---------- Material provided ----------

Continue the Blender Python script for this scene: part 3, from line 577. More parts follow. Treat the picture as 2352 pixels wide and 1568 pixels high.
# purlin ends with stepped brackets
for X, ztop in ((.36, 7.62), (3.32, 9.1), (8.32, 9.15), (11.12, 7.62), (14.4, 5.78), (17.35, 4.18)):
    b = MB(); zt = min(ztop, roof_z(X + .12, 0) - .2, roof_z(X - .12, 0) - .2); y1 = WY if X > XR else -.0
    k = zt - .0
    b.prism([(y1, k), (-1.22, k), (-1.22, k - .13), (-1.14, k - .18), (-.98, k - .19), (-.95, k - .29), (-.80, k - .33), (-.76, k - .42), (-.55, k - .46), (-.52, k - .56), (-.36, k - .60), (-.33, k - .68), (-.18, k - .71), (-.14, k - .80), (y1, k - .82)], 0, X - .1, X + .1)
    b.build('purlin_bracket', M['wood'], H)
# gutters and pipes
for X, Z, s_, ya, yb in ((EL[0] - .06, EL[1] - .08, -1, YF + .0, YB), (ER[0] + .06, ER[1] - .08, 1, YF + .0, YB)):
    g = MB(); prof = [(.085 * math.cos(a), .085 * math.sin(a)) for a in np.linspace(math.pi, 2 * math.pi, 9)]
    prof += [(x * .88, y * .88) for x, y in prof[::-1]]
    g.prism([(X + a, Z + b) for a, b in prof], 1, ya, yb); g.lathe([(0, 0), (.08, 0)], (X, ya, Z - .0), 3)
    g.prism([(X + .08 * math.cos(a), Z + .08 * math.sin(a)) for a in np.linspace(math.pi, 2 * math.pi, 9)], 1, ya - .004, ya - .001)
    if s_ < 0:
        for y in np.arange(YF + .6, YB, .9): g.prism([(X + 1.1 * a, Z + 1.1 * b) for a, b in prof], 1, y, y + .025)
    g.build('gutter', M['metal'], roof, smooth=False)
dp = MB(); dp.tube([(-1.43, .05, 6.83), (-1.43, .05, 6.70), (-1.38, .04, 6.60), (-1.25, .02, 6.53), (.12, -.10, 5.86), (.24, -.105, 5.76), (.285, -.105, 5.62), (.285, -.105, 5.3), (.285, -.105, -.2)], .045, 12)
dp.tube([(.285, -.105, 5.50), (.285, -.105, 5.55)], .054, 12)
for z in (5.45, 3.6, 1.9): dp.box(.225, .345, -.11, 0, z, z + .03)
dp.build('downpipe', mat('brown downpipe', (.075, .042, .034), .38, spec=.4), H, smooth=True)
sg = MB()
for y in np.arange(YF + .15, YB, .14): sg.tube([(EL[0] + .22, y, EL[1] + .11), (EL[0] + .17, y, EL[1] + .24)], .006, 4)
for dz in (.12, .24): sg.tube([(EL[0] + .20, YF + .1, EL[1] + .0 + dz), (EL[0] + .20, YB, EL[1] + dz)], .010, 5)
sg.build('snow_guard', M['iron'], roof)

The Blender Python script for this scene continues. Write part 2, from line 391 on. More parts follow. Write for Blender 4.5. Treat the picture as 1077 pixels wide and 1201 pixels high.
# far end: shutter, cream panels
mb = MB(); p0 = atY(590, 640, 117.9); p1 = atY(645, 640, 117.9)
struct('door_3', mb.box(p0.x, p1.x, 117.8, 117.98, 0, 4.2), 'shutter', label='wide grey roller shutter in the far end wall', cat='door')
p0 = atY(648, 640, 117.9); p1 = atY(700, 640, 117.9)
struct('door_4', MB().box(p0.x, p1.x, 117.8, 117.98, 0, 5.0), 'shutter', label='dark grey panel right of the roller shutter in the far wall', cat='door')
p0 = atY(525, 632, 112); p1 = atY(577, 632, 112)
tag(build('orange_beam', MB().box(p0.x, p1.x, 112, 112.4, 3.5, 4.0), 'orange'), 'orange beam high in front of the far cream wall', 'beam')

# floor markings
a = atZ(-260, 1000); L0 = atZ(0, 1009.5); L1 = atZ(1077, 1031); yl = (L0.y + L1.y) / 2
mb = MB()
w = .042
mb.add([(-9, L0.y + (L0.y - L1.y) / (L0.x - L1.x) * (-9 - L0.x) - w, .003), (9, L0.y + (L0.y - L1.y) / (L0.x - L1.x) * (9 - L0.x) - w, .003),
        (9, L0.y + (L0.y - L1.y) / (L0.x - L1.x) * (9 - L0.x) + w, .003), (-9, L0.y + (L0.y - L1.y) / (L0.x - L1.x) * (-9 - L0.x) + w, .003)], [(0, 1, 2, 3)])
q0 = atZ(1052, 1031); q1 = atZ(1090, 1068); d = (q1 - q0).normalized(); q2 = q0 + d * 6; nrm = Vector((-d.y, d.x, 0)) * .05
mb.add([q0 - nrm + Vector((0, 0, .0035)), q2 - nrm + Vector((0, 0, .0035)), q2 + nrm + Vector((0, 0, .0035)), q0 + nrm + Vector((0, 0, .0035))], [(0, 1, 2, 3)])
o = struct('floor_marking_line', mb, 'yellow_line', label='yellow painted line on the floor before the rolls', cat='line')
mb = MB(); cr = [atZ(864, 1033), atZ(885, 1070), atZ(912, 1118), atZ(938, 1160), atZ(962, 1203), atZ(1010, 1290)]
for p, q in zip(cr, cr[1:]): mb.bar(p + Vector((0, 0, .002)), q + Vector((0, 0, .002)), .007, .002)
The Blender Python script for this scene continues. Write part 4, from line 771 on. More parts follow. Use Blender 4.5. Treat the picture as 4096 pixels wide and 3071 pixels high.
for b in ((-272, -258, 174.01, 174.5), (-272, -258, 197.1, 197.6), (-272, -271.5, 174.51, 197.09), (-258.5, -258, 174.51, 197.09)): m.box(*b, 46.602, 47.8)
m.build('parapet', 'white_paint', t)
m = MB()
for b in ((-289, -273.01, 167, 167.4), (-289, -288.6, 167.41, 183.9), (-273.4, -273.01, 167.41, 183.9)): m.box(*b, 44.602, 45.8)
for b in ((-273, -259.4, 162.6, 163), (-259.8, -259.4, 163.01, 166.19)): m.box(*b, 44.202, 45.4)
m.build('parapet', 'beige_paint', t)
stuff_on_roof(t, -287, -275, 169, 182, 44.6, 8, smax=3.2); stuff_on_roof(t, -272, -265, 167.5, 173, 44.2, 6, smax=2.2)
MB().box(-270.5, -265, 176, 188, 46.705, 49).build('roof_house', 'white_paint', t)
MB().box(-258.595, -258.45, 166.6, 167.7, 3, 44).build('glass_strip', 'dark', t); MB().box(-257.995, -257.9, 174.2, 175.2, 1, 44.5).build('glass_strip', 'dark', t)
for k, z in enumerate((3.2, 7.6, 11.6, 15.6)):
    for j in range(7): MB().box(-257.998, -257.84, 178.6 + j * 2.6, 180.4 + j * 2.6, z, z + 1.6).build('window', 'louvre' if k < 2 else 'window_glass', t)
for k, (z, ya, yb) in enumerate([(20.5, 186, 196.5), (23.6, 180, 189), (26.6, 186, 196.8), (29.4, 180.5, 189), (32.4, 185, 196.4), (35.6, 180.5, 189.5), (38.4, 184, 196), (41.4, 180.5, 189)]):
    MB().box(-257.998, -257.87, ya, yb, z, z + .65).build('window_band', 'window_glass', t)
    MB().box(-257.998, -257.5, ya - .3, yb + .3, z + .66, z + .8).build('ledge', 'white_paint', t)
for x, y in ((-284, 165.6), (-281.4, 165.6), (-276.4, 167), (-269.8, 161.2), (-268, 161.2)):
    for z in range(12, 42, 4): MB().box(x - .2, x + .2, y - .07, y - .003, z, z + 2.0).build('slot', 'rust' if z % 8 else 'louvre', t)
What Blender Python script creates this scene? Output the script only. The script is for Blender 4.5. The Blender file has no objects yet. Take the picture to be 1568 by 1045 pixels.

----------

• **Requirements**:
Quote each line above in full, word for word.

• **Answer to the exercise**:
Continue the Blender Python script for this scene: part 3, from line 577. More parts follow. Treat the picture as 2352 pixels wide and 1568 pixels high.
# purlin ends with stepped brackets
for X, ztop in ((.36, 7.62), (3.32, 9.1), (8.32, 9.15), (11.12, 7.62), (14.4, 5.78), (17.35, 4.18)):
    b = MB(); zt = min(ztop, roof_z(X + .12, 0) - .2, roof_z(X - .12, 0) - .2); y1 = WY if X > XR else -.0
    k = zt - .0
    b.prism([(y1, k), (-1.22, k), (-1.22, k - .13), (-1.14, k - .18), (-.98, k - .19), (-.95, k - .29), (-.80, k - .33), (-.76, k - .42), (-.55, k - .46), (-.52, k - .56), (-.36, k - .60), (-.33, k - .68), (-.18, k - .71), (-.14, k - .80), (y1, k - .82)], 0, X - .1, X + .1)
    b.build('purlin_bracket', M['wood'], H)
# gutters and pipes
for X, Z, s_, ya, yb in ((EL[0] - .06, EL[1] - .08, -1, YF + .0, YB), (ER[0] + .06, ER[1] - .08, 1, YF + .0, YB)):
    g = MB(); prof = [(.085 * math.cos(a), .085 * math.sin(a)) for a in np.linspace(math.pi, 2 * math.pi, 9)]
    prof += [(x * .88, y * .88) for x, y in prof[::-1]]
    g.prism([(X + a, Z + b) for a, b in prof], 1, ya, yb); g.lathe([(0, 0), (.08, 0)], (X, ya, Z - .0), 3)
    g.prism([(X + .08 * math.cos(a), Z + .08 * math.sin(a)) for a in np.linspace(math.pi, 2 * math.pi, 9)], 1, ya - .004, ya - .001)
    if s_ < 0:
        for y in np.arange(YF + .6, YB, .9): g.prism([(X + 1.1 * a, Z + 1.1 * b) for a, b in prof], 1, y, y + .025)
    g.build('gutter', M['metal'], roof, smooth=False)
dp = MB(); dp.tube([(-1.43, .05, 6.83), (-1.43, .05, 6.70), (-1.38, .04, 6.60), (-1.25, .02, 6.53), (.12, -.10, 5.86), (.24, -.105, 5.76), (.285, -.105, 5.62), (.285, -.105, 5.3), (.285, -.105, -.2)], .045, 12)
dp.tube([(.285, -.105, 5.50), (.285, -.105, 5.55)], .054, 12)
for z in (5.45, 3.6, 1.9): dp.box(.225, .345, -.11, 0, z, z + .03)
dp.build('downpipe', mat('brown downpipe', (.075, .042, .034), .38, spec=.4), H, smooth=True)
sg = MB()
for y in np.arange(YF + .15, YB, .14): sg.tube([(EL[0] + .22, y, EL[1] + .11), (EL[0] + .17, y, EL[1] + .24)], .006, 4)
for dz in (.12, .24): sg.tube([(EL[0] + .20, YF + .1, EL[1] + .0 + dz), (EL[0] + .20, YB, EL[1] + dz)], .010, 5)
sg.build('snow_guard', M['iron'], roof)

The Blender Python script for this scene continues. Write part 2, from line 391 on. More parts follow. Write for Blender 4.5. Treat the picture as 1077 pixels wide and 1201 pixels high.
# far end: shutter, cream panels
mb = MB(); p0 = atY(590, 640, 117.9); p1 = atY(645, 640, 117.9)
struct('door_3', mb.box(p0.x, p1.x, 117.8, 117.98, 0, 4.2), 'shutter', label='wide grey roller shutter in the far end wall', cat='door')
p0 = atY(648, 640, 117.9); p1 = atY(700, 640, 117.9)
struct('door_4', MB().box(p0.x, p1.x, 117.8, 117.98, 0, 5.0), 'shutter', label='dark grey panel right of the roller shutter in the far wall', cat='door')
p0 = atY(525, 632, 112); p1 = atY(577, 632, 112)
tag(build('orange_beam', MB().box(p0.x, p1.x, 112, 112.4, 3.5, 4.0), 'orange'), 'orange beam high in front of the far cream wall', 'beam')

# floor markings
a = atZ(-260, 1000); L0 = atZ(0, 1009.5); L1 = atZ(1077, 1031); yl = (L0.y + L1.y) / 2
mb = MB()
w = .042
mb.add([(-9, L0.y + (L0.y - L1.y) / (L0.x - L1.x) * (-9 - L0.x) - w, .003), (9, L0.y + (L0.y - L1.y) / (L0.x - L1.x) * (9 - L0.x) - w, .003),
        (9, L0.y + (L0.y - L1.y) / (L0.x - L1.x) * (9 - L0.x) + w, .003), (-9, L0.y + (L0.y - L1.y) / (L0.x - L1.x) * (-9 - L0.x) + w, .003)], [(0, 1, 2, 3)])
q0 = atZ(1052, 1031); q1 = atZ(1090, 1068); d = (q1 - q0).normalized(); q2 = q0 + d * 6; nrm = Vector((-d.y, d.x, 0)) * .05
mb.add([q0 - nrm + Vector((0, 0, .0035)), q2 - nrm + Vector((0, 0, .0035)), q2 + nrm + Vector((0, 0, .0035)), q0 + nrm + Vector((0, 0, .0035))], [(0, 1, 2, 3)])
o = struct('floor_marking_line', mb, 'yellow_line', label='yellow painted line on the floor before the rolls', cat='line')
mb = MB(); cr = [atZ(864, 1033), atZ(885, 1070), atZ(912, 1118), atZ(938, 1160), atZ(962, 1203), atZ(1010, 1290)]
for p, q in zip(cr, cr[1:]): mb.bar(p + Vector((0, 0, .002)), q + Vector((0, 0, .002)), .007, .002)
The Blender Python script for this scene continues. Write part 4, from line 771 on. More parts follow. Use Blender 4.5. Treat the picture as 4096 pixels wide and 3071 pixels high.
for b in ((-272, -258, 174.01, 174.5), (-272, -258, 197.1, 197.6), (-272, -271.5, 174.51, 197.09), (-258.5, -258, 174.51, 197.09)): m.box(*b, 46.602, 47.8)
m.build('parapet', 'white_paint', t)
m = MB()
for b in ((-289, -273.01, 167, 167.4), (-289, -288.6, 167.41, 183.9), (-273.4, -273.01, 167.41, 183.9)): m.box(*b, 44.602, 45.8)
for b in ((-273, -259.4, 162.6, 163), (-259.8, -259.4, 163.01, 166.19)): m.box(*b, 44.202, 45.4)
m.build('parapet', 'beige_paint', t)
stuff_on_roof(t, -287, -275, 169, 182, 44.6, 8, smax=3.2); stuff_on_roof(t, -272, -265, 167.5, 173, 44.2, 6, smax=2.2)
MB().box(-270.5, -265, 176, 188, 46.705, 49).build('roof_house', 'white_paint', t)
MB().box(-258.595, -258.45, 166.6, 167.7, 3, 44).build('glass_strip', 'dark', t); MB().box(-257.995, -257.9, 174.2, 175.2, 1, 44.5).build('glass_strip', 'dark', t)
for k, z in enumerate((3.2, 7.6, 11.6, 15.6)):
    for j in range(7): MB().box(-257.998, -257.84, 178.6 + j * 2.6, 180.4 + j * 2.6, z, z + 1.6).build('window', 'louvre' if k < 2 else 'window_glass', t)
for k, (z, ya, yb) in enumerate([(20.5, 186, 196.5), (23.6, 180, 189), (26.6, 186, 196.8), (29.4, 180.5, 189), (32.4, 185, 196.4), (35.6, 180.5, 189.5), (38.4, 184, 196), (41.4, 180.5, 189)]):
    MB().box(-257.998, -257.87, ya, yb, z, z + .65).build('window_band', 'window_glass', t)
    MB().box(-257.998, -257.5, ya - .3, yb + .3, z + .66, z + .8).build('ledge', 'white_paint', t)
for x, y in ((-284, 165.6), (-281.4, 165.6), (-276.4, 167), (-269.8, 161.2), (-268, 161.2)):
    for z in range(12, 42, 4): MB().box(x - .2, x + .2, y - .07, y - .003, z, z + 2.0).build('slot', 'rust' if z % 8 else 'louvre', t)
What Blender Python script creates this scene? Output the script only. The script is for Blender 4.5. The Blender file has no objects yet. Take the picture to be 1568 by 1045 pixels.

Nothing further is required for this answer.